Multi-dimensional interval routing schemes (MIRS) have been introduced in Flammini et al. [5] as an extension of interval routing schemes (IRS) defined by Santoro and Khatib [21] and van Leeuwen and Tan [16]. In this paper we study the efficiency of multi-dimensional interval routing schemes with respect to the space complexity and the congestion. We bring certain comparative complexity results for general graphs as well as for specific networks.
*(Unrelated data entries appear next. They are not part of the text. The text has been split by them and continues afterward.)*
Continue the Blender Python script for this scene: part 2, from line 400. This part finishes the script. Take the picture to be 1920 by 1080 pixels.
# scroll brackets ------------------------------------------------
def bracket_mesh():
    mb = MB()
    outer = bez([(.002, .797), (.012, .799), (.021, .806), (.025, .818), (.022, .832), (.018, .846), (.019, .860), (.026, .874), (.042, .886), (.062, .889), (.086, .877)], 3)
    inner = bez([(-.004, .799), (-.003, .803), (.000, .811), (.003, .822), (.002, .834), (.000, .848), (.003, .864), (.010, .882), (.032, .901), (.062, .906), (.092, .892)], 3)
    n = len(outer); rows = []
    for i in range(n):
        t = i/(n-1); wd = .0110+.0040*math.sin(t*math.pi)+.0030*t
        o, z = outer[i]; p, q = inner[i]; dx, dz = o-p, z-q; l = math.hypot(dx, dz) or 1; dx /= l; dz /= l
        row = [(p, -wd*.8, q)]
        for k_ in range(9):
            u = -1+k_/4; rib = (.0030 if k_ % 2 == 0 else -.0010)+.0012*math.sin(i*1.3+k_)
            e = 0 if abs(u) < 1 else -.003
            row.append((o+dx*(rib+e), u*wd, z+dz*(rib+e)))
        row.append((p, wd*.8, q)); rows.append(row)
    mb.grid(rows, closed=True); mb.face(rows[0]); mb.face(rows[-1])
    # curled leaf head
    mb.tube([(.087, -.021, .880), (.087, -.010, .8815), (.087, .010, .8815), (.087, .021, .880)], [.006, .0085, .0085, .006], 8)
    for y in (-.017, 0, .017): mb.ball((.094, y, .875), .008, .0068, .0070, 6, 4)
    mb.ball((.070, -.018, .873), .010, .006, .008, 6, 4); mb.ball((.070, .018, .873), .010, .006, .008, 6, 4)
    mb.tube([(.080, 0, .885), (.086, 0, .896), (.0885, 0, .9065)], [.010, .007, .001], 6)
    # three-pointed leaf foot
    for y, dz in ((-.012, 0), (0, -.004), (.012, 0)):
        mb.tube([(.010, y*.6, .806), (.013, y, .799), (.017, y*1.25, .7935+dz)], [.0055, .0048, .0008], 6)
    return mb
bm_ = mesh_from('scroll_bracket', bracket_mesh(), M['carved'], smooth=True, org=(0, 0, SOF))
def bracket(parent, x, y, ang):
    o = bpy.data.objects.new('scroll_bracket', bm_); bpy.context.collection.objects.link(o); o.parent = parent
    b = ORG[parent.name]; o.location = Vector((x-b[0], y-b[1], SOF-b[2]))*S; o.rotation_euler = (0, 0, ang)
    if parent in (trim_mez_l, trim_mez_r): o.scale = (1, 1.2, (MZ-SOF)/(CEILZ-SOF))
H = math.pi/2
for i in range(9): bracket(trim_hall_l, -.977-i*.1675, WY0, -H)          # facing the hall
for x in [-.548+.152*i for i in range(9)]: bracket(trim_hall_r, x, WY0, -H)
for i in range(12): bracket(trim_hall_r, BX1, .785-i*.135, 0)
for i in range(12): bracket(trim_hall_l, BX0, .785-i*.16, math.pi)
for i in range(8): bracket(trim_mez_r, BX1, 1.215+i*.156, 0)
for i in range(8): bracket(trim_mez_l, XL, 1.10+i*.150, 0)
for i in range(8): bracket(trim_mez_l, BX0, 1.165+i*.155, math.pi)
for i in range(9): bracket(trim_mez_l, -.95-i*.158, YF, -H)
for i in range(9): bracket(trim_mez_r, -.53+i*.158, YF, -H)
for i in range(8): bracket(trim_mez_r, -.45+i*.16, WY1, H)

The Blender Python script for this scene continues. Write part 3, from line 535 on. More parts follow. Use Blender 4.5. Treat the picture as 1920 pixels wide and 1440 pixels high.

In the first part of the paper, we present three main contributions to the complexity of shortest path MIRS. • For certain hypercube-like graphs there are efficient multi–dimensional interval routing schemes despite of provable nonexistence of efficient deterministic interval routing schemes. • We compare the DIS-MIRS and the CON-MIRS models introduced in [5] and prove that the DIS-MIRS model is asymptotically stronger than the CON-MIRS model when considering space requirements of the full-information shortest path routing schemes. • We introduce a powerful lower bound technique on the CON-MIRS model and prove that not for every Cayley graph there exists space-efficient shortest path MIRS. (On the contrary, there does not exist a powerful space lower bound technique for DIS-MIRS model.) The congestion is a common phenomenon in networks which can completely degrade their performance. Therefore, it is reasonable to study routing schemes which are not necessarily shortest path, but allow high network throughput. In the second part of the paper we present congestion results for MIRS. • We show that there exists a multipath 〈2,n+2〉-DIS-MIRS of n-dimensional cube-connected cycles with asymptotically optimal congestion. • We give a tradeoff between the congestion and the space complexity of multipath MIRS on general graphs. For any graph G and given 1⩽s⩽|V| there exists a multipath 〈2+⌈|V|/(2s)⌉,1〉-MIRS with congestion π+|V|·Δ·s, where π is the forwarding index of the graph G and Δ is the maximum degree of vertices in the graph G. • For planar graphs of constant bounded degree there exist a multipath 〈 O( |V| ),1〉 -MIRS and a (deterministic) O( |V| log|V|) -IRS, both with asymptotically optimal congestion.